Data lines:
━━━━━━
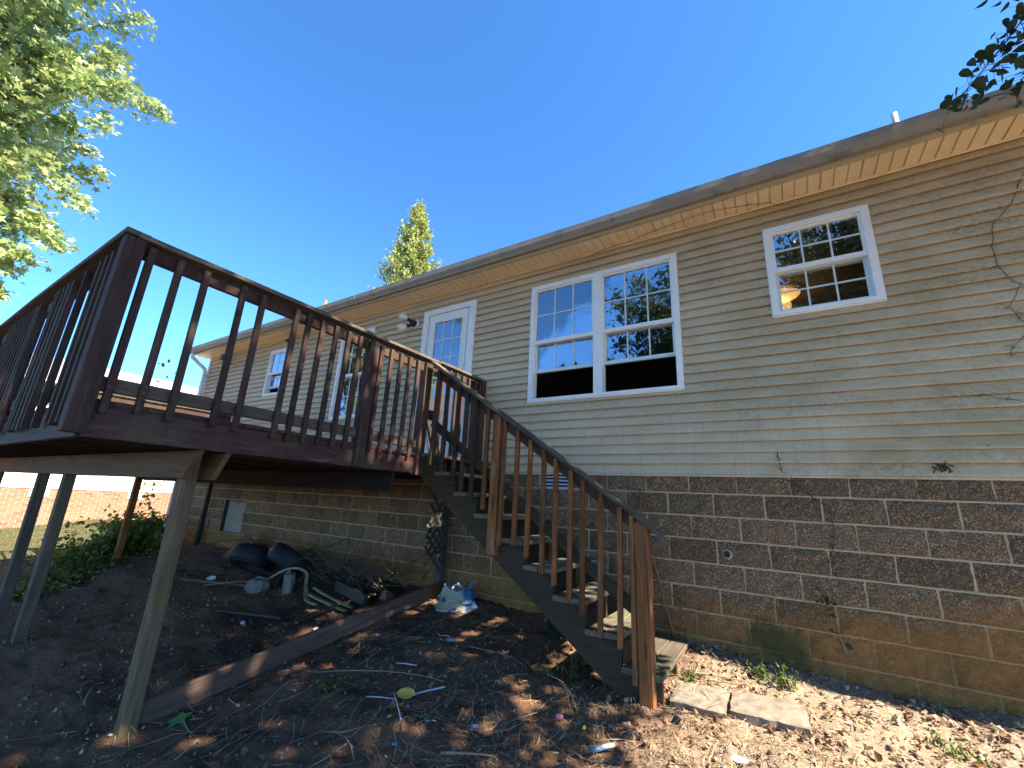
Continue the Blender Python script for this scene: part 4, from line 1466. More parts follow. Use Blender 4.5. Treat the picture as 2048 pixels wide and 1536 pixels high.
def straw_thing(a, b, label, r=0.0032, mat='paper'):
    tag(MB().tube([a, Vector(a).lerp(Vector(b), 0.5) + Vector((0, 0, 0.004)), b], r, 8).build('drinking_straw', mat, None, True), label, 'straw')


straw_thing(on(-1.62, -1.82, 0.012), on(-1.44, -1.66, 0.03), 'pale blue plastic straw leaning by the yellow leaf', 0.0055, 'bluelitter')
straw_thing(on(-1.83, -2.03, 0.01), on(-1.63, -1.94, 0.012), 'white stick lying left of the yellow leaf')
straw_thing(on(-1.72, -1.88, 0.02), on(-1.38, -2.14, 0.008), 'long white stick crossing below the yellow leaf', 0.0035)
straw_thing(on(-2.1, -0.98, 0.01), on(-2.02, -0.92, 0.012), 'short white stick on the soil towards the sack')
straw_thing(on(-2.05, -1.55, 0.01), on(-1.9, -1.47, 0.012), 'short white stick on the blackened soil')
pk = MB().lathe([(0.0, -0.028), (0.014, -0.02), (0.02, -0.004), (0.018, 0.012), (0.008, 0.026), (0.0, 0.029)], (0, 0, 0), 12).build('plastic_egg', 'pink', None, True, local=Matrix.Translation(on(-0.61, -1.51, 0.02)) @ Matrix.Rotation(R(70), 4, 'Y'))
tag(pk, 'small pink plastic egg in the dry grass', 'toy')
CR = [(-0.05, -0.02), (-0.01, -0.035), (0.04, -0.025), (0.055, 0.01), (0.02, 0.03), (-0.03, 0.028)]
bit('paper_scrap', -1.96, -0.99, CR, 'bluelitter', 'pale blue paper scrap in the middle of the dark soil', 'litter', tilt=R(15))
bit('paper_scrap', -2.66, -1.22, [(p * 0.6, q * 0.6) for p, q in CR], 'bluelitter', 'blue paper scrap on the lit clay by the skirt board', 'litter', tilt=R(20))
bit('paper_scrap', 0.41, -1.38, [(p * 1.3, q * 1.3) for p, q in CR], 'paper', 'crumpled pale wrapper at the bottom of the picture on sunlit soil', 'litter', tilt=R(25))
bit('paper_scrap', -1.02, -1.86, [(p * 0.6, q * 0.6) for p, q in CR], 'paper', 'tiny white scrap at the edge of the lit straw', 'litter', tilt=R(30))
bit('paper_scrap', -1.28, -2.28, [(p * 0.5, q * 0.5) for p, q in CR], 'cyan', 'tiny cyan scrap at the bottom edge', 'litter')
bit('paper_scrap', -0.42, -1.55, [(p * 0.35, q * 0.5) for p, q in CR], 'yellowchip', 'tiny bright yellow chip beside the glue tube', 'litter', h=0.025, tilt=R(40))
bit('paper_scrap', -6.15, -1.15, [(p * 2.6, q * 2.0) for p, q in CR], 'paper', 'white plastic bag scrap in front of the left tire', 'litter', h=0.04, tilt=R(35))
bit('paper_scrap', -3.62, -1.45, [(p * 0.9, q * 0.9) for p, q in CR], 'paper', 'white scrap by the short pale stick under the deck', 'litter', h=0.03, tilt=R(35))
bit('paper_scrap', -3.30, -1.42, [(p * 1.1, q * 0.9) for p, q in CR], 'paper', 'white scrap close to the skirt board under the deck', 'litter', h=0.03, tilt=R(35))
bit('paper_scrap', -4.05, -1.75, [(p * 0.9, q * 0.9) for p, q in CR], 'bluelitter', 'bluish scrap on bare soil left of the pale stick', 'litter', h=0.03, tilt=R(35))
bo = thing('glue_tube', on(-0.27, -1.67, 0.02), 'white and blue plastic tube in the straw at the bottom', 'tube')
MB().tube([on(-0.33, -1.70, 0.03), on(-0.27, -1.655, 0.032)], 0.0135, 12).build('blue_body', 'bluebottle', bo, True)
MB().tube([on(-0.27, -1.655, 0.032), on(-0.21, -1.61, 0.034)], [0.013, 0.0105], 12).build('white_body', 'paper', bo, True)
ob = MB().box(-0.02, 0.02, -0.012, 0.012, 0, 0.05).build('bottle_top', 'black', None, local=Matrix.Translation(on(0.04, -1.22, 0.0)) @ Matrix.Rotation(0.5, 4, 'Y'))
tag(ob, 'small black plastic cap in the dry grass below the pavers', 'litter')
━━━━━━
Please restate the material above line by line, exactly, beginning at its first line and ending with the line that contains "tag(MB().tube([a, Vector(a).lerp(Vector(b), 0.5)", without any pictures.

Continue the Blender Python script for this scene: part 4, from line 1466. More parts follow. Use Blender 4.5. Treat the picture as 2048 pixels wide and 1536 pixels high.
def straw_thing(a, b, label, r=0.0032, mat='paper'):
    tag(MB().tube([a, Vector(a).lerp(Vector(b), 0.5) + Vector((0, 0, 0.004)), b], r, 8).build('drinking_straw', mat, None, True), label, 'straw')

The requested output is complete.